Referring to Fig. 2, a manufacturing tool 10 for a scroll member in accordance with the present invention is shown. The tool 10 includes a first moulding member 11, an insertion member 12, and a second moulding member 13. First moulding member 11 comprises an end plate portion 111 and two involute wall elements 112 and 113 affixed to or extending from one side surface of end plate 111. The second involute wall element 113 extends along the inner side surface of first involute wall element 112 with a space between them. Two involute grooves 20 and 21 are, therefore, formed between both involute wall elements 112 and 113. The outer side surface of first involute wall element 112 forms vertical surface and the inner side surface forms a tapered surface. The outer side surface of second involute wall element 113 also forms a tapered surface and the inner side surface forms a vertical surface. An outer involute groove 20 is defined by the inner side surface of first involute wall element 112 and the outer side surface of second involute wall element 113, and is thereby wedge-shaped in cross section and, an inner involute groove 21 is defined by the outer side surface of first involute wall element 112 and the inner side surface of second involute wall element 113, and is thus substantially rectangular in cross section. A plurality of holes 114 are formed in end plate portion 111 for connecting between the bottom surface of outer involute groove 20 and opposite side surface of end plate portion 111. Each of holes 114 is placed on the locus of the involute curve which defines the outer groove 20, as shown in Fig. 3. A vent hole 115 is formed on the end surface of end plate portion 111.

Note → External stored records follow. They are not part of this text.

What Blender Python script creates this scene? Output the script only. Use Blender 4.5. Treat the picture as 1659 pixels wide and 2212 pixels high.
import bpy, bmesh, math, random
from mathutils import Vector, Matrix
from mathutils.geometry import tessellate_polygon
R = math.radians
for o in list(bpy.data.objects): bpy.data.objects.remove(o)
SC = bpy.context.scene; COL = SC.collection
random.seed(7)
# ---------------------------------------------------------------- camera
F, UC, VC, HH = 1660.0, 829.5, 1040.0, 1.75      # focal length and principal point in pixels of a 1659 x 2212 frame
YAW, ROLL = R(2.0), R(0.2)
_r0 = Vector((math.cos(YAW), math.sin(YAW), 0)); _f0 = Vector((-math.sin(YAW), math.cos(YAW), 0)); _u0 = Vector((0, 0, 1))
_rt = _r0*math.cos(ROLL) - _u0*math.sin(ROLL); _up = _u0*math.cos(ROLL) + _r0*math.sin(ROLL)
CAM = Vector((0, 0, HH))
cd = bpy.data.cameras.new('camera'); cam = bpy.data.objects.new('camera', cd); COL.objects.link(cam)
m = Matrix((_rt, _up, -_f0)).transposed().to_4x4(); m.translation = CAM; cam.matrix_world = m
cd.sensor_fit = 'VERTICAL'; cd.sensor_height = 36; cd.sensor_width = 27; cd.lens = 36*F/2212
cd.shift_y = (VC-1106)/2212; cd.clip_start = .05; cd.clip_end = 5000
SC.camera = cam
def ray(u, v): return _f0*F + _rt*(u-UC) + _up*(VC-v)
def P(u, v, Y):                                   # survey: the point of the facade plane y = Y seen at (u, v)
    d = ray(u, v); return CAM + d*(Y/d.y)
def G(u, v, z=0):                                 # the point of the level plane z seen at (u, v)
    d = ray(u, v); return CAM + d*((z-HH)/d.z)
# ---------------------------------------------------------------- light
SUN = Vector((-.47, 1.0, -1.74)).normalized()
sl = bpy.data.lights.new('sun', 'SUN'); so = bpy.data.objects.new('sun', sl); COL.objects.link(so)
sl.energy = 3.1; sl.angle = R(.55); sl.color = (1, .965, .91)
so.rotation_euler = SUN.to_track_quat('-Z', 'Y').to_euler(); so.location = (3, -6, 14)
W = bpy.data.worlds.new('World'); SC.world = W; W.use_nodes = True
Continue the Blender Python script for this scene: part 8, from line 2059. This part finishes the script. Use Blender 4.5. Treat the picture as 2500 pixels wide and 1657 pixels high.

Insertion member 12 is disposed in outer groove 20 defined by the inner side surface of first involute wall element 112 and the outer side surface of second involute wall element 113. The sectional configuration of insertion member 12 is substantially the same as that of outer groove 20, i.e., a wedge-shaped configuration. Therefore, the open space of outer groove 20 is filled up by insertion member 12. Insertion member 12 has a plurality of pins 121 axially projecting from one end surface thereof. Each pin 121 is inserted into each hole 114 and outer end portion of pin 121 extends from hole 114.

Second moulding member 13 is disposed over the first moulding member 11 for closing the opening space of both involute grooves 20 and 21. The end surface of second moulding member 13 opposite the first moulding member 11 is formed with a circular indentation 131, as shown in Fig. 4. The indentation 131 provides a moulding space. A pouring gate 22 is formed in second moulding member 13. In this embodiment, as shown in Fig. 2, two pouring gates 22 are formed in second moulding member 13, and a circular sprue runner 221 which is connected to pouring gates 22 is formed in the bottom surface of indentation 131.

In this tool, a supporting member 14 is disposed on the outer side surface of the first involute wall element 112. When the moulding members 11 and 13 are connected by a fastening member, such as bolts and nuts 15 as shown in Fig. 5, the axial end surface of supporting member 14 is fitted against the end surface of second moulding member 13. The predetermined axial distance between the moulding members 11 and 13 is, therefore, maintained by supporting member 14.

The casting method using the above tool will be explained below.

At the first step, first moulding member 11 and insertion member 12 are handled so that insertion member 12 is set in outer involute groove 20. Then, second moulding member 13 is disposed on the first moulding member 11 and is connected to first moulding member 11 by bolts and nuts 15.

At the second step, the molten metal, such as aluminum, is poured into the space defined between the moulding members 11 and 13 through pouring gate 22 and sprue runner 221 formed in second moulding member 13. The space of inner groove 21 and moulding space of indentation 131 are, therefore, filled up by the molten metal. The molten metal is solidified in the subsequent cooling process.

At this time, the expansion of inner groove 21 due to filling up and solidification of molten metal is prevented by insertion member 12 disposed in outer groove 20. Therefore, the sectional configuration of inner groove 21 is not changed, so that the sectional configuration of the spiral element of the formed scroll member has a substantially rectangular cross section. Furthermore, the molten metal which fills up the moulding space of indentation 131 forms the end plate of the scroll member.

In the third step, after solidification of molten metal, the connection between both moulding members 11 and 13 is released and second moulding member 13 is removed from the first moulding member 11. Then, outer end portions of pins 121 of insertion member 12 which extend from holes 114 of the first moulding member 11 are pushed out in the axial direction. Insertion member 12 disposed in outer groove 20 is, therefore, removed from outer groove 20. Because the axial end surface of insertion member 12 is fitted against the end surface of the end plate of the formed scroll member, the formed scroll member is thus removed from inner groove 21 of first moulding member 11 by removing the insertion member 12. The formed scroll member and insertion member 12 are removed from first moulding member 11 at the same time, and therefore, removal of formed scro)) member is smoothly performed. Because the open space of outer groove 20 will be vacated by removal of insertion member 12, involute wall element 112 which separates the outer and inner grooves 20 and 21 can be radially bent, so that the space of the inner groove 21 is made larger.

Fig. 6 shows another embodiment of manufacturing tool according to this invention, in which the involute wall element is modified. The first and second involute wall elements 112 and 113 have a plurality of slits 116 at suitable involute angular positions. Both involute wall elements 112 and 113 are, thus, formed by a plurality of tongue-shaped portions. The removal of the formed scroll member is, therefore, made easier, since, each of the tongue-shaped portions of involute wall element has less rigidity for easier elastic deformation and can be easily bent.

The scroll member formed by the above method and tool is then machined, such as by milling, and thus the final scroll member used in the scroll type apparatus is obtained.

As described above, since the draft angle of the mould of the spiral element portion can be minimized according to this invention, the quantity of waste metal which is produced by finishing of the formed scroll member is reduced. Furthermore, the time and energy for working of the final scroll member is greatly reduced without influence upon the accuracy of the spiral element dimensions.